Cycle time is how long it actually takes to produce one unit. Compared with takt time (the demand pace), it tells you whether you can keep up with the customer.
The Cycle Time formula
Cycle Time = Net Production Time / Total Units Produced
Step by step
- Measure net production time. Take the actual running time over the period (exclude stops if you want pure cycle time).
- Count the units produced. Count the total units made in that time.
- Divide. Cycle Time = Net Production Time / Units Produced, usually in seconds per unit.

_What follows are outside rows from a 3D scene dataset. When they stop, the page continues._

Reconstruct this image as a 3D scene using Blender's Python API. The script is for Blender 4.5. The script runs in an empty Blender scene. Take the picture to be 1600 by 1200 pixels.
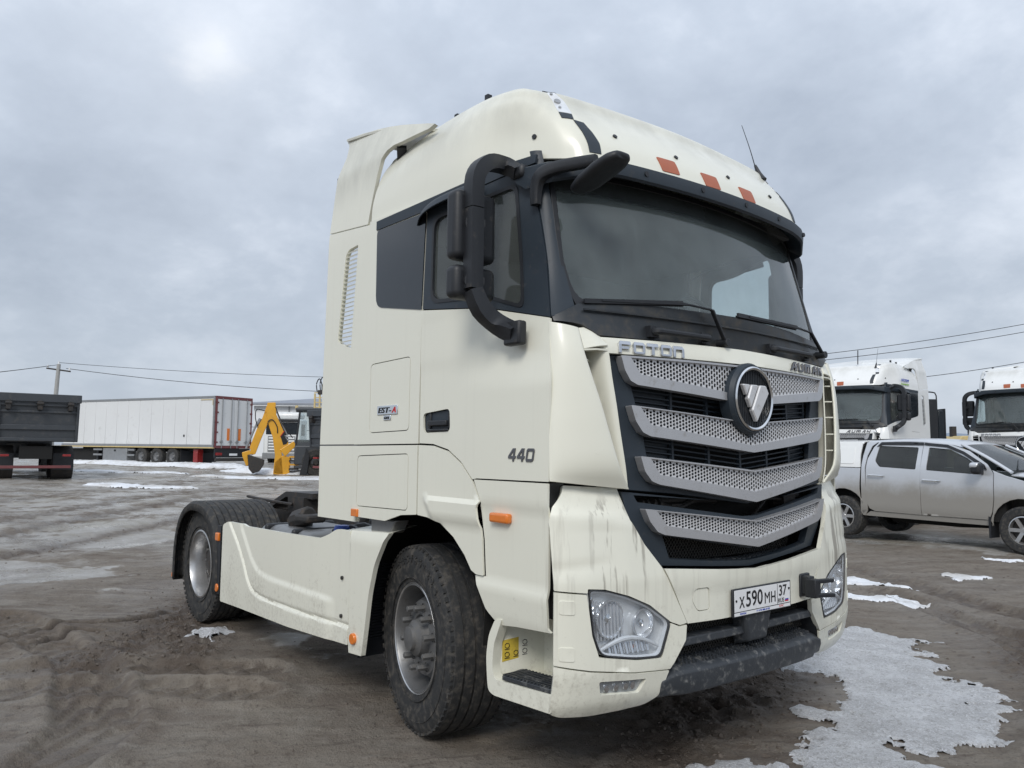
import bpy, bmesh, math, random
import numpy as np
from mathutils import Vector, Matrix
from mathutils.geometry import delaunay_2d_cdt
random.seed(7)
R = math.radians
scene = bpy.context.scene
col = scene.collection

# ------------------------------------------------------------------ camera
cam_d = bpy.data.cameras.new('camera'); cam = bpy.data.objects.new('camera', cam_d); col.objects.link(cam)
yaw, pitch, roll = R(140.809), R(4.736), R(.616)
fw = Vector((math.cos(yaw)*math.cos(pitch), math.sin(yaw)*math.cos(pitch), math.sin(pitch)))
rt0 = Vector((math.sin(yaw), -math.cos(yaw), 0)); up0 = rt0.cross(fw)
rt = rt0*math.cos(roll)+up0*math.sin(roll); up = up0*math.cos(roll)-rt0*math.sin(roll)
M = Matrix((rt, up, -fw)).transposed().to_4x4(); M.translation = Vector((3.882, -3.626, 1.594))
cam.matrix_world = M
cam_d.sensor_width = 36; cam_d.lens = 1230.667/1600*36; cam_d.clip_start = .05; cam_d.clip_end = 6000
scene.camera = cam

# ------------------------------------------------------------------ sky and sun
SUN_EL, SUN_AZ = R(40), R(-50)     # the sun stands behind and right of the camera, veiled by cloud
w = bpy.data.worlds.new('World'); scene.world = w; w.use_nodes = True
nt = w.node_tree; nt.nodes.clear(); N = nt.nodes.new; LK = nt.links.new
out = N('ShaderNodeOutputWorld'); bg = N('ShaderNodeBackground'); bg.inputs[1].default_value = .1
sky = N('ShaderNodeTexSky'); sky.sky_type = 'NISHITA'; sky.sun_disc = False
sky.sun_elevation = SUN_EL; sky.sun_rotation = math.pi/2-SUN_AZ; sky.air_density = 1.2; sky.dust_density = 2.
tc = N('ShaderNodeTexCoord'); sp = N('ShaderNodeSeparateXYZ'); LK(tc.outputs['Generated'], sp.inputs[0])
def wm(op, a, b=None, c=None, clamp=False):
    n = N('ShaderNodeMath'); n.operation = op; n.use_clamp = clamp
    for i, v in enumerate((a, b, c)):
        if v is None: continue
        if isinstance(v, (int, float)): n.inputs[i].default_value = v
        else: LK(v, n.inputs[i])
    return n.outputs[0]
zz = wm('ADD', wm('MAXIMUM', sp.outputs[2], 0), .42)
cb = N('ShaderNodeCombineXYZ'); LK(wm('DIVIDE', sp.outputs[0], zz), cb.inputs[0]); LK(wm('DIVIDE', sp.outputs[1], zz), cb.inputs[1])
def wnoise(scale, det, rough, dist=0, loc=(0, 0, 0)):
    mp = N('ShaderNodeMapping'); mp.inputs[1].default_value = loc; LK(cb.outputs[0], mp.inputs[0])
    n = N('ShaderNodeTexNoise'); n.inputs['Scale'].default_value = scale; n.inputs['Detail'].default_value = det
    n.inputs['Roughness'].default_value = rough; n.inputs['Distortion'].default_value = dist
    LK(mp.outputs[0], n.inputs[0]); return n.outputs[0]
c1 = wnoise(1.3, 6, .52, .25, (3.1, 1.7, 0)); c2 = wnoise(4.2, 6, .58, .15, (9, 4, 2))
c3 = wnoise(11., 5, .6, .1, (2, 8, 5)); cl = wm('ADD', wm('ADD', wm('MULTIPLY', c1, .56), wm('MULTIPLY', c2, .34)), wm('MULTIPLY', c3, .10))
rp = N('ShaderNodeValToRGB'); LK(cl, rp.inputs[0])
e = rp.color_ramp.elements; e[0].position = .38; e[0].color = (.36, .41, .49, 1); e[1].position = .63; e[1].color = (.66, .71, .79, 1)
m_ = rp.color_ramp.elements.new(.5); m_.color = (.46, .515, .60, 1)
# small thin gap where the cloud glows
gd = (fw*1230.667+rt*(342-800)-up*(72-600)).normalized()
vn = N('ShaderNodeVectorMath'); vn.operation = 'DISTANCE'; vn.inputs[1].default_value = gd; LK(tc.outputs['Generated'], vn.inputs[0])
g1 = wm('ADD', vn.outputs['Value'], wm('MULTIPLY', wm('SUBTRACT', c2, .5), .22))
mr = N('ShaderNodeMapRange'); mr.interpolation_type = 'SMOOTHSTEP'; LK(g1, mr.inputs[0]); mr.inputs[1].default_value = .05; mr.inputs[2].default_value = .0; mr.inputs[3].default_value = 0; mr.inputs[4].default_value = .30
mrb = N('ShaderNodeMapRange'); mrb.interpolation_type = 'SMOOTHSTEP'; LK(g1, mrb.inputs[0]); mrb.inputs[1].default_value = .28; mrb.inputs[2].default_value = .0; mrb.inputs[3].default_value = 0; mrb.inputs[4].default_value = .13
hz = N('ShaderNodeMapRange'); hz.interpolation_type = 'SMOOTHSTEP'; LK(sp.outputs[2], hz.inputs[0]); hz.inputs[1].default_value = .22; hz.inputs[2].default_value = -.02; hz.inputs[3].default_value = 0; hz.inputs[4].default_value = .65
def wmix(fac, a, b):
    n = N('ShaderNodeMix'); n.data_type = 'RGBA'
    for i, v in ((0, fac), (6, a), (7, b)):
        if isinstance(v, (int, float, tuple)): n.inputs[i].default_value = v
        else: LK(v, n.inputs[i])
    return n.outputs[2]
c = wmix(hz.outputs[0], rp.outputs[0], (.50, .57, .67, 1))
c = wmix(mrb.outputs[0], c, (.85, .87, .9, 1)); c = wmix(mr.outputs[0], c, (1., 1., 1., 1))
sc = N('ShaderNodeVectorMath'); sc.operation = 'SCALE'; LK(c, sc.inputs[0])
LK(wm('MULTIPLY', wm('ADD', wm('MULTIPLY', wm('MAXIMUM', sp.outputs[2], 0), .7), .83), 10.), sc.inputs[3])   # overcast sky brightens to the zenith
c = wmix(.93, sky.outputs[0], sc.outputs[0])
LK(c, bg.inputs[0]); LK(bg.outputs[0], out.inputs[0])
sd = bpy.data.lights.new('sun', 'SUN'); sd.energy = 1.5; sd.angle = R(22); sd.color = (1, .965, .91)
so = bpy.data.objects.new('sun', sd); col.objects.link(so)
dv = Vector((math.cos(SUN_AZ)*math.cos(SUN_EL), math.sin(SUN_AZ)*math.cos(SUN_EL), math.sin(SUN_EL)))
so.rotation_euler = dv.to_track_quat('Z', 'Y').to_euler()
vs = scene.view_settings; vs.view_transform = 'Standard'; vs.look = 'None'; vs.exposure = .28; vs.gamma = 1; vs.use_curve_mapping = False

# ------------------------------------------------------------------ material helpers
class MT:
    def __init__(s, name):
        s.m = bpy.data.materials.new(name); s.m.use_nodes = True; s.t = s.m.node_tree
        s.b = s.t.nodes['Principled BSDF']; s.o = s.t.nodes['Material Output']; s.c = None
    def n(s, ty, **k):
        n = s.t.nodes.new(ty)
        for a, v in k.items(): setattr(n, a, v)
        return n
    def l(s, a, b): s.t.links.new(a, b)
    def set(s, inp, v):
        if isinstance(v, (int, float)): inp.default_value = v
        elif isinstance(v, tuple): inp.default_value = v if len(v) == 4 or inp.type == 'VECTOR' else (*v, 1)
        else: s.l(v, inp)
    def coord(s):
        if not s.c: s.c = s.n('ShaderNodeTexCoord')
        return s.c.outputs['Object']
    def noise(s, scale, det=4, rough=.55, sc=(1, 1, 1), loc=(0, 0, 0), dist=0, rot=0):
        mp = s.n('ShaderNodeMapping'); src = s.coord()
        if rot: m0 = s.n('ShaderNodeMapping'); m0.inputs['Rotation'].default_value = (0, 0, rot); s.l(src, m0.inputs[0]); src = m0.outputs[0]
        mp.inputs['Scale'].default_value = sc; mp.inputs['Location'].default_value = loc
        s.l(src, mp.inputs[0]); n = s.n('ShaderNodeTexNoise')
        n.inputs['Scale'].default_value = scale; n.inputs['Detail'].default_value = det; n.inputs['Roughness'].default_value = rough; n.inputs['Distortion'].default_value = dist
        s.l(mp.outputs[0], n.inputs[0]); return n.outputs[0]
    def math(s, op, a, b=0., c=0., clamp=False):
        n = s.n('ShaderNodeMath', operation=op, use_clamp=clamp)
        for i, v in enumerate((a, b, c)): s.set(n.inputs[i], v)
        return n.outputs[0]
    def rng(s, v, a, b, c=0., d=1.):
        n = s.n('ShaderNodeMapRange', interpolation_type='SMOOTHSTEP'); s.l(v, n.inputs[0])
        for i, x in enumerate((a, b, c, d)): s.set(n.inputs[i+1], x)
        return n.outputs[0]
    def mix(s, f, a, b):
        n = s.n('ShaderNodeMix', data_type='RGBA'); s.set(n.inputs[0], f); s.set(n.inputs[6], a); s.set(n.inputs[7], b); return n.outputs[2]
    def xyz(s):
        n = s.n('ShaderNodeSeparateXYZ'); s.l(s.coord(), n.inputs[0]); return n.outputs
    def bump(s, h, st=.3, d=.01):
        n = s.n('ShaderNodeBump'); n.inputs['Strength'].default_value = st; n.inputs['Distance'].default_value = d
        s.l(h, n.inputs['Height']); s.l(n.outputs[0], s.b.inputs['Normal'])
def simple(name, colr, rough=.5, metal=0., var=.25, nscale=6., dirt=0., dirtc=(.16, .135, .11), coat=0., bump=0., bscale=60.):
    t = MT(name); n1 = t.noise(nscale, 5, .6)
    dk = tuple(c*(1-var) for c in colr); lt = tuple(min(1, c*(1+var*.5)) for c in colr)
    c = t.mix(n1, dk, lt)
    if dirt > 0:
        n2 = t.noise(nscale*2.7, 6, .65, loc=(5, 2, 1)); f = t.rng(n2, .62-dirt*.35, .75, 0, min(1., .35+dirt))
        c = t.mix(f, c, dirtc); t.set(t.b.inputs['Roughness'], t.math('ADD', t.math('MULTIPLY', f, .35), rough, clamp=True))
    else: t.set(t.b.inputs['Roughness'], t.math('MULTIPLY_ADD', n1, .12, rough-.05))
    t.l(c, t.b.inputs['Base Color']); t.b.inputs['Metallic'].default_value = metal
    t.b.inputs['Coat Weight'].default_value = coat; t.b.inputs['Coat Roughness'].default_value = .08
    if bump: t.bump(t.noise(bscale, 4, .6), bump, .004)
    return t.m
def paint(name, base, dirtc=(.20, .165, .12), amt=1.):
    t = MT(name); x, y, z = t.xyz()
    cloud = t.noise(1.3, 5, .6); c = t.mix(cloud, tuple(v*.94 for v in base), tuple(min(1, v*1.03) for v in base))
    # dry vertical run marks, stronger low on the front corners
    st = t.noise(1., 5, .6, sc=(17, 17, .55), loc=(2.2, .4, 0)); fine = t.noise(1., 3, .5, sc=(60, 60, 1.6))
    ay = t.math('ABSOLUTE', y); low = t.math('MULTIPLY', t.math('MULTIPLY', t.rng(z, 1.42, 1.30, 0, 1), t.rng(x, 1.12, 1.2, 0, 1)), t.math('MULTIPLY', t.rng(ay, .74, .84, .12, 1), t.rng(ay, 1.10, 1.02, .25, 1)))
    lowb = t.math('MULTIPLY', low, t.rng(z, .55, .95, .15, 1))
    sf = t.math('ADD', st, t.math('MULTIPLY', fine, .22)); s1 = t.math('ADD', t.math('MULTIPLY', t.rng(sf, .66, .78), .02*amt), t.math('MULTIPLY', t.rng(sf, .60, .71), t.math('MULTIPLY', lowb, .62*amt)), clamp=True)
    c = t.mix(s1, c, (.13, .105, .08))
    # mud spray and dust
    sp_ = t.noise(34, 4, .75, loc=(1, 7, 3)); big = t.noise(3.2, 4, .6, loc=(4, 4, 4))
    h = t.rng(z, 1.25, .35, 0, 1)
    f = t.math('MULTIPLY', t.rng(t.math('MULTIPLY_ADD', h, .16, t.math('MULTIPLY_ADD', big, .35, t.math('MULTIPLY', sp_, .65))), .62, .82), .32*amt, clamp=True)
    c = t.mix(f, c, dirtc)
    # grey film on the upward slopes of the roof
    film = t.math('MULTIPLY', t.rng(z, 3.16, 3.42, 0, .55*amt), t.rng(t.noise(2.6, 6, .7, sc=(1, 1, .35)), .3, .7))
    c = t.mix(film, c, (.42, .42, .38))
    t.l(c, t.b.inputs['Base Color'])
    t.set(t.b.inputs['Roughness'], t.math('ADD', t.math('MULTIPLY', t.math('ADD', f, film), .4), .34, clamp=True))
    t.b.inputs['Coat Weight'].default_value = .35; t.b.inputs['Coat Roughness'].default_value = .12
    t.bump(t.noise(2.4, 3, .5), .04, .02)
    return t.m
def glass(name, tint, dust=.08, dust_sheen=(.35, .37, .36), rough=.02, spec=1.5, band=None, alpha=1.):
    t = MT(name); t.t.nodes.remove(t.b)
    tr = t.n('ShaderNodeBsdfTransparent'); tr.inputs[0].default_value = (*tint, 1)
    gl = t.n('ShaderNodeBsdfGlossy'); gl.inputs['Roughness'].default_value = rough
    df = t.n('ShaderNodeBsdfDiffuse'); df.inputs[0].default_value = (*dust_sheen, 1)
    nz = t.noise(2.3, 5, .65); stz = t.noise(1., 5, .6, sc=(22, 22, .8))
    fd = t.math('MULTIPLY', t.math('ADD', t.rng(nz, -.2, .9), t.math('MULTIPLY', t.rng(stz, .55, .75), .15)), dust, clamp=True)
    if band:
        x, y, z = t.xyz(); m0 = t.n('ShaderNodeMixShader')
        tb = t.n('ShaderNodeBsdfTransparent'); tb.inputs[0].default_value = (.06, .07, .07, 1)
        t.l(t.rng(z, band[0], band[1]), m0.inputs[0]); t.l(tr.outputs[0], m0.inputs[1]); t.l(tb.outputs[0], m0.inputs[2]); tr = m0
    m1 = t.n('ShaderNodeMixShader'); t.l(fd, m1.inputs[0]); t.l(tr.outputs[0], m1.inputs[1]); t.l(df.outputs[0], m1.inputs[2])
    lw = t.n('ShaderNodeLayerWeight'); lw.inputs[0].default_value = .5; ge = t.n('ShaderNodeNewGeometry')
    fr = t.math('MULTIPLY', t.math('MULTIPLY_ADD', t.math('POWER', lw.outputs['Facing'], 4.5), .9, .055), t.math('SUBTRACT', 1., ge.outputs['Backfacing']), clamp=True)
    m2 = t.n('ShaderNodeMixShader'); t.l(fr, m2.inputs[0]); t.l(m1.outputs[0], m2.inputs[1]); t.l(gl.outputs[0], m2.inputs[2])
    t.l(m2.outputs[0], t.o.inputs[0]); return t.m

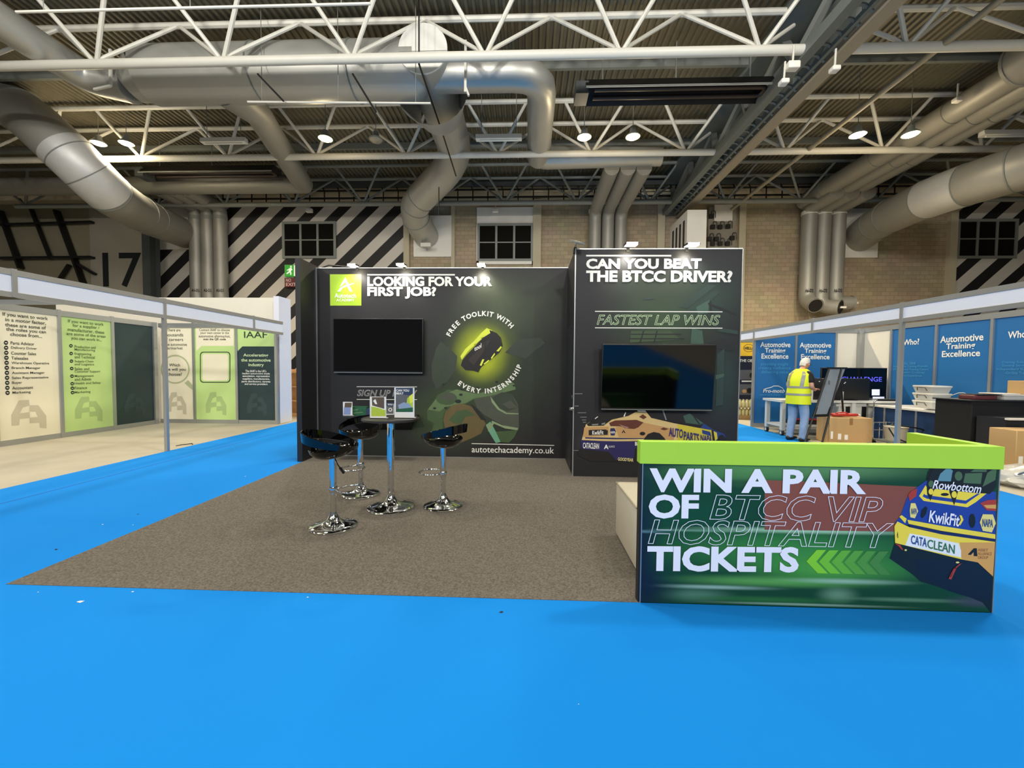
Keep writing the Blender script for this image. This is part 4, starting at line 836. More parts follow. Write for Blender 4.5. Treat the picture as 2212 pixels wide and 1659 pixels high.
def make_stool():
    t = thing('bar_stool', (0, 0, 0), 'gloss black bar stool', 'stool', 'gloss black bar stools round the table')
    MB().lathe(chrome_base(.205, .6, .028), (0, 0, .009), 44).build('base', CHROME, t)
    MB().tube([(0, 0, .13), (0, 0, .3)], .027, 22).tube([(0, 0, .3), (0, 0, .655)], .031, 22).build('column', CHROME, t)
    # foot rest loop towards the front (+Y)
    lp = [Vector((.02, .028, .35))]+[Vector((.125*math.sin(a), .16-.12*math.cos(a), .35+.0*a)) for a in [math.radians(q) for q in range(35, 330, 20)]]+[Vector((-.02, .028, .35))]
    MB().tube(lp, .009, 10).lathe([(.034, -.02), (.038, -.01), (.038, .02), (.034, .03)], (0, 0, .35), 20).build('foot_rest', CHROME, t)
    MB().tube([(.02, .02, .64), (.09, .06, .60), (.15, .1, .575)], .006, 8).build('lever', CHROME, t)
    MB().tube([(.14, .094, .579), (.2, .135, .553)], .012, 10).build('lever_grip', BLACKM, t)
    # bowl seat: rings from the underside to the rim and back inside
    rings = []
    N = 44
    def rg(sx, sy, z, dy=0, tilt=0.0): return [Vector((sx*math.cos(2*math.pi*j/N), dy+sy*math.sin(2*math.pi*j/N), z+tilt*(-math.sin(2*math.pi*j/N)))) for j in range(N)]
    for sx, sy, z in ((.06, .06, .645), (.12, .11, .652), (.17, .155, .672), (.205, .185, .702), (.218, .2, .735), (.214, .196, .742), (.2, .182, .722), (.16, .145, .695), (.1, .09, .68), (.03, .03, .676)):
        rings.append(rg(sx, sy, z, 0, -.012))
    MB().loft(rings).build('seat', GLOSSB, t)
    # back band: a tilted loop joined to the rim at the front, rising to the back
    mb = MB(); vs = []
    for j in range(N):
        a = 2*math.pi*j/N; c, s_ = math.cos(a), math.sin(a)
        k = (1-s_)/2                      # 0 at the front, 1 at the back
        zc = .735+.115*k; hh = .018+.026*k
        ox, oy = .225+.012*k, .21+.035*k
        for (rr, dz) in ((1.0, -hh), (1.03, hh), (.985, hh+.004), (.955, -hh+.004)):
            vs.append((ox*c*rr, oy*s_*rr-.01*k, zc+dz))
    fs = []
    for j in range(N):
        for q in range(4):
            fs.append((j*4+q, ((j+1) % N)*4+q, ((j+1) % N)*4+(q+1) % 4, j*4+(q+1) % 4))
    mb.add(vs, fs, 0, True); mb.build('back_band', GLOSSB, t)
    return t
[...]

- Compare with takt. If cycle time is at or below takt time, you can meet demand. If it is above, you have a gap.
A worked example
A cell ran for 420 minutes (25,200 seconds) and produced 900 units:
| Step | Calculation | Result |
|---|---|---|
| Net time | 420 min | 25,200 s |
| Units | - | 900 |
| Cycle time | 25,200 / 900 | 28 s/unit |
Skip the spreadsheet
Open the Takt Time Calculator
Our free Takt Time Calculator does this live, with the benchmark overlay.
Common mistakes
- Confusing actual cycle time with ideal (nameplate) cycle time.
- Mixing cycle time up with takt time, which is set by demand not by the machine.
- Including or excluding stops inconsistently between measurements.
Cycle Time FAQ
What is the difference between cycle time and takt time?
Cycle time is how fast you actually produce. Takt time is the pace demand requires. Cycle time must be at or below takt to keep up.
What is ideal cycle time?
The fastest the process can run a unit under perfect conditions. It is used in the Performance factor of OEE.
Is lead time the same as cycle time?
No. Cycle time is per unit at a step. Lead time is the total time from order to delivery.